Published on: 2025-07-11
The U.S. Dollar Index (DXY) extended its rally for a third consecutive session on Friday, approaching the 97.80 level in early trading. As traders weigh conflicting signals from Federal Reserve officials and respond to renewed geopolitical and trade tensions, the greenback continues to find support amid a broader climate of caution and uncertainty.
Investor sentiment has turned noticeably cautious following a series of mixed messages from U.S. Federal Reserve policymakers. While some members of the central bank remain firm on maintaining restrictive monetary conditions, others have started to hint at the possibility of a rate cut as early as July.
Austan Goolsbee, President of the Federal Reserve Bank of Chicago, pushed back on the idea that interest rates should be lowered merely to reduce the government's debt servicing costs. Speaking late Thursday, Goolsbee reaffirmed the Fed's primary dual mandate—focusing on employment and price stability—rather than fiscal considerations. He also pointed out that prior to the introduction of tariffs on April 2. U.S. economic data had remained robust.
Conversely, Christopher Waller, a member of the Federal Reserve Board of Governors, reiterated his stance that a rate cut in July could be warranted.
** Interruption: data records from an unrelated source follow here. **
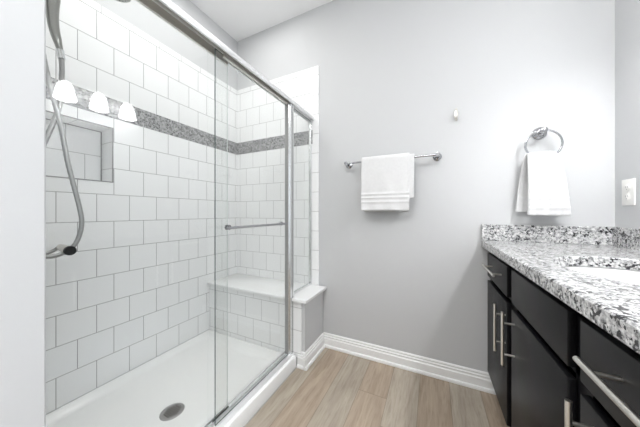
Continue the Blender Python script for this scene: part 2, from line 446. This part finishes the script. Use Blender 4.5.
bm = BM(); lathe(bm, [(0, 0.0015), (.040, .0015), (.042, .004), (.050, .004), (.057, .0), (.057, -.003)], (DX, DY, DZ), seg=40)
dr = obj('drain', bm, MAT['drain'], t, True, label='round metal drain grate')
bm = BM()
for i in range(-3, 4):
    for k in range(-3, 4):
        x, y = i*.0105+(.005 if k % 2 else 0), k*.0105
        if math.hypot(x, y) < .036: box(bm, DX+x-.0033, DX+x+.0033, DY+y-.0036, DY+y+.0036, DZ+.001, DZ+.0024)
obj('drain_slot', bm, MAT['hole'], dr)
bm = BM(); box(bm, CX1+.0005, CX1+.006, YP, KY-.02, .0, .005, .001); struct('trim_8', bm, MAT['caulk'])

# ------------------------------------------------------------------ bench at the end of the shower
t = thing('shower_bench', 'built-in white tiled bench at the far end of the shower', 'bench', (-1.33, 1.55, 0))
bm = BM(); box(bm, XL+.001, KX0-.010, 1.386, YT-.001, .0, .458)
obj('tiled_front', bm, tile_mat('white_tile_bench', 'X', -1.452+.05, .458-.04-.159*3, .16, .159), t)
bm = BM(); box(bm, XL+.001, KX0-.010, 1.364, YT-.001, .460, .481, .004); obj('seat_slab', bm, MAT['quartz'], t, True)
bm = BM(); prism(bm, [(-.934, 1.412), (-.880, 1.412), (-.880, 1.366), (-.766, 1.366), (-.766, YT-.001), (-.934, YT-.001)], 'Z', .460, .481)
bmesh.ops.bevel(bm, geom=bm.edges[:], offset=.0015, segments=1, affect='EDGES')
o = single('stone_ledge', bm, MAT['quartz'], 'white slab capping the low wall at the end of the bench', 'wall cap', True)

# ------------------------------------------------------------------ shower enclosure
t = thing('shower_enclosure', 'framed sliding glass shower enclosure with a bright metal header', 'shower door', (XG, .8, CZ))
ZH0, ZH1 = 1.838, 1.876
bm = BM()
hp = [(-.948, ZH0+.004), (-.948, ZH1-.006), (-.940, ZH1), (-.905, ZH1+.002), (-.888, ZH1-.002), (-.878, ZH1-.010), (-.8725, ZH1-.020),
      (-.8725, ZH0+.006), (-.876, ZH0), (-.884, ZH0), (-.884, ZH0+.018), (-.940, ZH0+.018), (-.940, ZH0+.004)]
prism(bm, hp, 'Y', YP+.0005, D-.01); obj('header_rail', bm, MAT['header'], t, True)
bm = BM(); box(bm, -.930, -.9265, YP+.004, 1.40, ZH0+.002, ZH0+.0175); box(bm, -.9025, -.899, YP+.004, 1.40, ZH0+.002, ZH0+.0175)
obj('roller_track', bm, MAT['nickel'], t)
bm = BM()
tp = [(-.945, CZ), (-.945, CZ+.016), (-.941, CZ+.016), (-.940, CZ+.006), (-.921, CZ+.006), (-.920, CZ+.020), (-.916, CZ+.020), (-.915, CZ+.006),
      (-.897, CZ+.006), (-.896, CZ+.013), (-.890, CZ+.012), (-.880, CZ+.004), (-.876, CZ)]
prism(bm, tp, 'Y', YP, 1.40); obj('bottom_track', bm, MAT['alu'], t)
bm = BM()                                            # post between the sliding doors and the side panel
pp = [(-.921, 1.345), (-.921, 1.400), (-.884, 1.400), (-.884, 1.382), (-.889, 1.382), (-.889, 1.377), (-.884, 1.377), (-.884, 1.358), (-.893, 1.358), (-.893, 1.345)]
prism(bm, pp, 'Z', CZ+.002, ZH0+.002); obj('post', bm, MAT['post'], t)
bm = BM(); box(bm, -.940, -.890, YP, YP+.019, CZ+.021, ZH0, .002); obj('wall_jamb', bm, MAT['alu'], t)

bm = BM(); box(bm, -.9205, -.8935, 1.3425, 1.3448, CZ+.02, ZH0); box(bm, -.8838, -.8825, 1.3805, 1.3825, CZ+.004, ZH0, mi=0); box(bm, XF-.004, XF+.004, 1.3565, 1.3575, CZ+.014, ZH0-.004)
obj('seal', bm, MAT['grout'], t)

def pane(bm, x, y0, y1, z0, z1, th=.006):
    box(bm, x-th/2, x+th/2, y0, y1, z0, z1)
    bm.normal_update()
    for f in bm.faces:
        f.material_index = 0 if abs(f.normal.x) > .5 else 1
GM = [MAT['glass'], MAT['edge']]
# fixed side panel over the low wall
bm = BM(); pane(bm, XG, 1.408, 1.690, .496, ZH0-.002); sp = obj('side_panel', bm, None, t, mats=GM)
bm = BM(); box(bm, XG-.010, XG+.012, 1.401, 1.703, .4815, .499, .002); box(bm, XG-.010, XG+.012, 1.688, 1.703, .499, ZH0, .002)
obj('panel_frame', bm, MAT['post'], sp)
# rear sliding door, nearest the plumbing wall

bm = BM(); pane(bm, XI, YP+.021, .850, CZ+.012, ZH0-.004); di = obj('sliding_door', bm, None, t, mats=[MAT['glass'], MAT['pale_edge']], label='rear sliding glass pane of the shower')
bm = BM(); box(bm, XI-.005, XI+.005, YP+.021, .850, ZH0-.018, ZH0+.001); obj('hanger_rail', bm, MAT['nickel'], di)
bm = BM(); box(bm, XI+.0045, XI+.012, .757, .850, CZ+.0065, CZ+.024, .001); obj('bottom_guide', bm, MAT['black'], di)
# front sliding door, closed against the post
bm = BM(); pane(bm, XF, .754, 1.356, CZ+.012, ZH0-.004); df = obj('sliding_door', bm, None, t, mats=GM, label='front sliding glass pane with a towel bar')
bm = BM(); box(bm, XF-.005, XF+.007, .80, 1.352, ZH0-.016, ZH0+.001); obj('hanger_rail', bm, MAT['nickel'], df)
ZB = 1.004
bm = BM(); tube(bm, [(-.862, .785, ZB), (-.862, 1.29, ZB)], .0065, 14)
for y in (.83, 1.27): tube(bm, [(-.862, y, ZB), (XF+.003, y, ZB)], .006, 12)
bar = obj('towel_bar', bm, MAT['bar_chrome'], df, True)
for y in (.83, 1.27):
    bm = BM()
    lathe(bm, [(0, 0), (.012, 0), (.013, .003), (.013, .006), (0, .006)], (XF+.003, y, ZB), (1, 0, 0), 20)
    lathe(bm, [(0, 0), (.012, 0), (.013, .003), (.013, .007), (0, .007)], (XF-.003, y, ZB), (-1, 0, 0), 20)
    obj('bar_fastener', bm, MAT['bar_chrome'], df, True)
bm = BM(); tube(bm, [(XF+.0033, .79+.011*math.cos(a*PI/10), 1.318+.011*math.sin(a*PI/10)) for a in range(21)], .0007, 6, cap=False)
obj('etched_mark', bm, MAT['etch'], df)

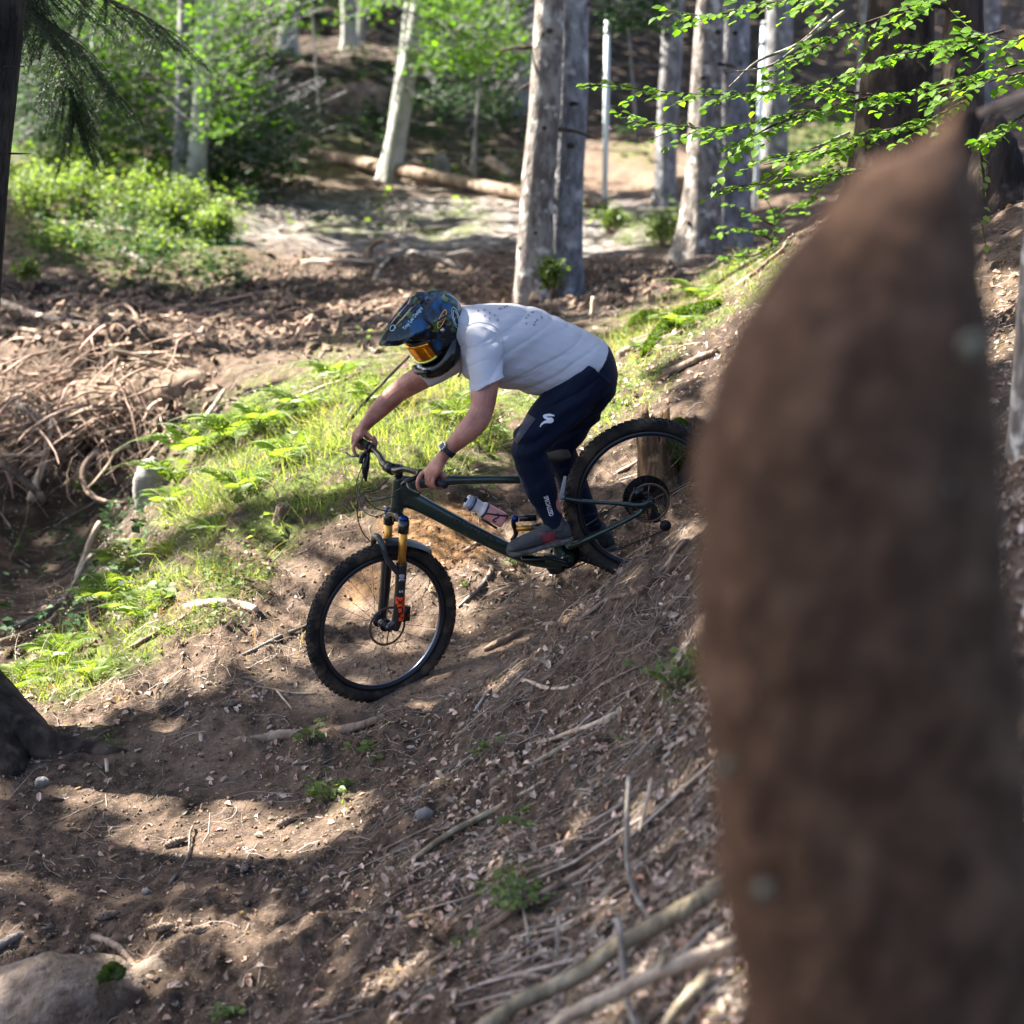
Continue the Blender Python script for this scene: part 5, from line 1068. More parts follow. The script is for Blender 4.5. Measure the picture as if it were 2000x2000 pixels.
rock(315, 1922, 6.50, 170, 110, 'smaller boulder joining the big one at lower left', seed=5, deep=.7)
mo = blob_mesh(P(205, 1895, 6.30) - P(120, 1962, 6.42), np.array([.045, 0, .01]), np.array([0, .03, .02]), np.array([0, 0, .012]), 30, 20, .03, 40, 2); Acc().both(mo).build('moss_patch', MATS['dark_moss'], bpy.data.objects['boulder']); MP = bpy.data.objects['moss_patch']
rock(82, 1528, 7.95, 30, 24, 'pale stone at the foot of the left tree roots', 'pale_rock', 4, name='stone')
rock(407, 700, 14.9, 50, 36, 'rounded grey stone on top of the root heap', 'pale_rock', 6, name='stone')
rock(300, 955, 12.2, 80, 130, 'grey rounded rock in the gully beside the ferns', 'pale_rock', 8, name='boulder')
rock(1000, 1350, 7.9, 26, 20, 'whitish stone on the mound right of the front wheel', 'pale_rock', 9, name='stone')
rock(830, 1590, 6.95, 40, 26, 'greenish stone among leaves below the wheel', 'pale_rock', 10, name='stone')
rock(285, 1742, 7.0, 20, 16, 'small pale stone on the dark trail', 'pale_rock', 12, name='stone')
rock(858, 330, 28, 46, 60, 'pale boulder above the fallen log', 'pale_rock', 14, name='boulder')
rock(610, 165, 38, 60, 40, 'mossy boulder on the upper slope behind the short log', 'rock', 15, name='boulder')
rock(1940, 400, 11.0, 130, 330, 'dark earthy mass of an uprooted root plate at the right edge', 'dark_bark', 17, .35, name='root_plate')
rock(690, 205, 34, 130, 90, 'brown broken root mass on the far slope left of the leaning beech', 'rock', 18, .45, name='root_plate')
bpy.data.objects['root_plate.001'].data.materials[0] = MATS['root_bark']
rock(255, 790, 14.3, 330, 130, 'dark soil clump held in the root heap', 'rock', 21, .35, name='soil_clump'); bpy.data.objects['soil_clump'].data.materials[0] = MATS['clod']; bpy.data.objects['soil_clump']['category'] = 'soil'
rock(330, 770, 14.0, 190, 110, 'smaller dark soil clump at the right of the root heap', 'rock', 22, .35, name='soil_clump'); bpy.data.objects['soil_clump.001'].data.materials[0] = MATS['clod']; bpy.data.objects['soil_clump.001']['category'] = 'soil'
fuzz(MP, 2500, .010, 5)
for o_ in [q for q in bpy.data.objects if q.name.startswith('moss_cushion')]: o_.data.materials[0] = MATS['dark_moss']; fuzz(o_, 3500, .016, 9)
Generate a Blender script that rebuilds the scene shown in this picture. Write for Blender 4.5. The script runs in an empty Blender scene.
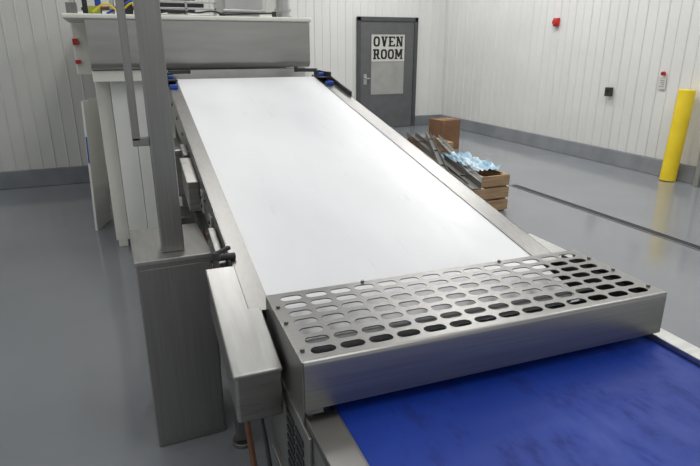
import bpy, bmesh, math, random
from mathutils import Vector, Matrix
import mathutils.noise as mn
random.seed(4)
S=bpy.context.scene
COL=S.collection
S.view_settings.view_transform='Standard'
S.view_settings.look='None'

# ------------------------------------------------------------ materials
def newmat(n):
    m=bpy.data.materials.new(n); m.use_nodes=True
    nt=m.node_tree; b=nt.nodes['Principled BSDF']
    return m,nt,b
def mottled(n,c1,c2,scale=3,rough=.5,metal=0,bump=0,stretch=(1,1,1),r2=None,detail=4,coat=0,spec=.5,p0=.35,p1=.65):
    m,nt,b=newmat(n)
    tc=nt.nodes.new('ShaderNodeTexCoord'); mp=nt.nodes.new('ShaderNodeMapping')
    mp.inputs['Scale'].default_value=stretch
    nz=nt.nodes.new('ShaderNodeTexNoise'); nz.inputs['Scale'].default_value=scale; nz.inputs['Detail'].default_value=detail
    cr=nt.nodes.new('ShaderNodeValToRGB')
    cr.color_ramp.elements[0].position=p0; cr.color_ramp.elements[1].position=p1
    cr.color_ramp.elements[0].color=(*c1,1); cr.color_ramp.elements[1].color=(*c2,1)
    L=nt.links
    L.new(tc.outputs['Object'],mp.inputs['Vector']); L.new(mp.outputs['Vector'],nz.inputs['Vector'])
    L.new(nz.outputs['Fac'],cr.inputs['Fac']); L.new(cr.outputs['Color'],b.inputs['Base Color'])
    b.inputs['Roughness'].default_value=rough; b.inputs['Metallic'].default_value=metal
    b.inputs['Specular IOR Level'].default_value=spec
    b.inputs['Coat Weight'].default_value=coat
    if r2 is not None:
        mr=nt.nodes.new('ShaderNodeMapRange'); mr.inputs['To Min'].default_value=rough; mr.inputs['To Max'].default_value=r2
        mr.inputs['From Min'].default_value=.3; mr.inputs['From Max'].default_value=.7
        L.new(nz.outputs['Fac'],mr.inputs['Value']); L.new(mr.outputs['Result'],b.inputs['Roughness'])
    if bump:
        bp=nt.nodes.new('ShaderNodeBump'); bp.inputs['Strength'].default_value=bump; bp.inputs['Distance'].default_value=.01
        L.new(nz.outputs['Fac'],bp.inputs['Height']); L.new(bp.outputs['Normal'],b.inputs['Normal'])
    return m
STEEL=mottled('brushed_steel',(.36,.35,.33),(.41,.40,.38),scale=9,rough=.27,metal=1,stretch=(.5,.5,14),r2=.34)
RAILM=mottled('rail_steel',(.23,.225,.215),(.28,.275,.265),scale=9,rough=.32,metal=1,stretch=(14,.4,14),r2=.38)
STEELV=mottled('vertical_brushed_steel',(.28,.275,.26),(.315,.31,.295),scale=9,rough=.30,metal=.95,stretch=(14,14,.4),r2=.36)
GUARDM=mottled('satin_guard_steel',(.25,.245,.235),(.28,.275,.265),scale=9,rough=.33,metal=1,stretch=(.3,14,14),r2=.37)
SKIRTM=mottled('satin_skirt_steel',(.27,.265,.255),(.31,.305,.295),scale=9,rough=.33,metal=.92,stretch=(.3,14,14),r2=.38)
STEELD=mottled('dull_steel',(.22,.215,.205),(.27,.265,.25),scale=6,rough=.38,metal=.95,stretch=(5,5,1))
STEELL=mottled('bright_steel',(.50,.50,.48),(.58,.58,.56),scale=6,rough=.34,metal=.95,stretch=(1,8,1))
LIDM=mottled('lid_steel',(.37,.365,.35),(.43,.425,.41),scale=6,rough=.36,metal=.95,stretch=(8,1,1))
HOODM=mottled('hood_steel',(.37,.36,.34),(.43,.42,.40),scale=3,rough=.38,metal=.85,stretch=(.6,1,4))
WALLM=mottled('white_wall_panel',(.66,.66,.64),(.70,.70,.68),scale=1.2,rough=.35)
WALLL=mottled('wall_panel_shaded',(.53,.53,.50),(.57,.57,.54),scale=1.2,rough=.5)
BASEM=mottled('grey_base_paint',(.16,.17,.185),(.20,.21,.225),scale=4,rough=.5)
DOORM=mottled('grey_door_paint',(.10,.10,.105),(.115,.117,.122),scale=6,rough=.5)
FRAMEM=mottled('door_frame_paint',(.06,.062,.065),(.07,.072,.076),scale=6,rough=.45)
CREAM=mottled('cream_paint',(.72,.71,.64),(.78,.77,.70),scale=3,rough=.45)
WHITEP=mottled('white_sheet',(.76,.76,.72),(.82,.82,.78),scale=3,rough=.4)
BLUEP=mottled('blue_plastic',(.01,.06,.36),(.015,.08,.42),scale=4,rough=.4)
BLACK=mottled('black_rubber',(.012,.012,.013),(.02,.02,.022),scale=8,rough=.5)
DEEP=mottled('light_block_black',(.006,.006,.006),(.01,.01,.01),scale=5,rough=.8,spec=.1)  # near-black stands in for shade behind the guard's front slots
DARK=mottled('dark_painted_metal',(.03,.03,.032),(.05,.05,.052),scale=5,rough=.5,metal=.3)
YEL=mottled('yellow_paint',(.80,.58,.015),(.88,.66,.03),scale=4,rough=.45)
RED=mottled('red_plastic',(.42,.012,.01),(.5,.02,.015),scale=6,rough=.4)
WOOD=mottled('rough_wood',(.26,.165,.09),(.42,.285,.165),scale=5,rough=.8,stretch=(1,1,9),bump=.3)
CARD=mottled('cardboard',(.16,.08,.04),(.22,.115,.06),scale=4,rough=.85)
GLASSD=mottled('door_glass',(.30,.30,.285),(.36,.355,.34),scale=4,rough=.15)
SIGNW=mottled('sign_white',(.55,.55,.51),(.60,.60,.56),scale=4,rough=.5)
INK=mottled('black_ink',(.008,.008,.008),(.012,.012,.012),scale=4,rough=.6)
COPPER=mottled('rusty_brown',(.10,.045,.022),(.17,.07,.035),scale=12,rough=.7)
GREEN=mottled('green_yellow_plastic',(.18,.3,.05),(.45,.45,.06),scale=12,rough=.5)
FLIM=mottled('clear_blue_film',(.22,.45,.62),(.62,.72,.78),scale=5,rough=.2,bump=.5,p0=.36,p1=.58)
WROLL=mottled('white_roller',(.80,.80,.80),(.86,.86,.86),scale=5,rough=.35)

def beltmat(name,ca,cb,scuff,r0,r1,spec,sc1=1.5,m1=(1.4,.5,1),m2=(9,1.2,1),sp=(.66,.76),bump=.25,s2=3):
    M_,nt,b=newmat(name); L=nt.links
    tc=nt.nodes.new('ShaderNodeTexCoord'); mp=nt.nodes.new('ShaderNodeMapping'); mp.inputs['Scale'].default_value=m1
    n1=nt.nodes.new('ShaderNodeTexNoise'); n1.inputs['Scale'].default_value=sc1; n1.inputs['Detail'].default_value=3
    cr=nt.nodes.new('ShaderNodeValToRGB'); cr.color_ramp.elements[0].position=.32; cr.color_ramp.elements[1].position=.68
    cr.color_ramp.elements[0].color=(*ca,1); cr.color_ramp.elements[1].color=(*cb,1)
    mp2=nt.nodes.new('ShaderNodeMapping'); mp2.inputs['Scale'].default_value=m2; mp2.inputs['Rotation'].default_value=(0,0,.35)
    n2=nt.nodes.new('ShaderNodeTexNoise'); n2.inputs['Scale'].default_value=s2; n2.inputs['Detail'].default_value=10; n2.inputs['Roughness'].default_value=.7
    c2=nt.nodes.new('ShaderNodeValToRGB'); c2.color_ramp.elements[0].position=sp[0]; c2.color_ramp.elements[1].position=sp[1]
    c2.color_ramp.elements[0].color=(1,1,1,1); c2.color_ramp.elements[1].color=(*scuff,1)
    mx_=nt.nodes.new('ShaderNodeMix'); mx_.data_type='RGBA'; mx_.blend_type='MULTIPLY'; mx_.inputs[0].default_value=1
    L.new(tc.outputs['Object'],mp.inputs['Vector']); L.new(mp.outputs['Vector'],n1.inputs['Vector']); L.new(n1.outputs['Fac'],cr.inputs['Fac'])
    L.new(tc.outputs['Object'],mp2.inputs['Vector']); L.new(mp2.outputs['Vector'],n2.inputs['Vector']); L.new(n2.outputs['Fac'],c2.inputs['Fac'])
    L.new(cr.outputs['Color'],mx_.inputs[6]); L.new(c2.outputs['Color'],mx_.inputs[7]); L.new(mx_.outputs[2],b.inputs['Base Color'])
    mr=nt.nodes.new('ShaderNodeMapRange'); mr.inputs['From Min'].default_value=.35; mr.inputs['From Max'].default_value=.65
    mr.inputs['To Min'].default_value=r0; mr.inputs['To Max'].default_value=r1
    L.new(n2.outputs['Fac'],mr.inputs['Value']); L.new(mr.outputs['Result'],b.inputs['Roughness'])
    b.inputs['Specular IOR Level'].default_value=spec
    bp=nt.nodes.new('ShaderNodeBump'); bp.inputs['Strength'].default_value=bump; bp.inputs['Distance'].default_value=.02
    L.new(n1.outputs['Fac'],bp.inputs['Height']); L.new(bp.outputs['Normal'],b.inputs['Normal'])
    return M_
BELTW=beltmat('white_belt_fabric',(.72,.72,.735),(.84,.84,.85),(.86,.85,.84),.30,.40,.5,sp=(.62,.72),bump=.5)
BELTB=beltmat('blue_belt_fabric',(.006,.032,.26),(.008,.042,.33),(.60,.62,.70),.40,.58,.28,sc1=2.2,m1=(1.3,1,1),m2=(3.2,1.6,1),sp=(.52,.66),bump=.05,s2=4.5)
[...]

While acknowledging that tariffs may have a short-lived effect on inflation, Waller stressed that any decision to reduce rates would be based on economic data rather than political influence.
Adding to the discussion, Mary Daly, President of the San Francisco Fed, echoed Waller's sentiments. Daly described monetary policy as still restrictive, noting that the underlying economic fundamentals remain strong, job creation is healthy, and inflation continues to ease. According to Daly, these conditions provide the central bank with the flexibility to restore price stability in a measured and orderly manner.
Beyond central bank commentary, broader market concerns were exacerbated by a surprising announcement from President Donald Trump, who revealed that a 35% tariff would be imposed on imports from Canada. This follows a series of tariff warning letters sent on Wednesday to several countries, including European Union members. Trump stated that a similar announcement would be issued to the EU "today or tomorrow," with all measures due to come into effect on 1 August.
These trade tensions have injected further uncertainty into financial markets, prompting a flight to safety that has benefitted the U.S. dollar. Although tariffs often generate short-term inflationary pressures, they can also undermine global growth prospects, adding a defensive bid to the dollar as risk sentiment weakens.
The DXY index, which measures the value of the U.S. dollar against a basket of six major currencies (including the euro, Japanese yen, British pound, Canadian dollar, Swedish krona, and Swiss franc), has responded positively to the ongoing uncertainty. With global markets still digesting both economic and political developments, the DXY's recent strength reflects growing investor demand for safe-haven assets.
The Federal Reserve's latest meeting minutes, released earlier this week, offered little in the way of decisive forward guidance. Policymakers appeared broadly committed to a wait-and-see approach, further complicating the market's expectations for monetary policy in the second half of the year.
The current rally in the U.S. Dollar Index is being driven by a combination of central bank ambiguity, solid economic data, and fresh trade tensions. While Federal Reserve officials continue to diverge in their outlooks, the market is leaning toward caution—favouring the dollar as a defensive play.
With tariffs potentially escalating and interest rate decisions still in flux, the DXY appears well-positioned to retain its upward momentum in the near term. For now, traders are likely to remain attuned to both policy commentary and global developments, watching closely for signals that could shift the dollar's trajectory.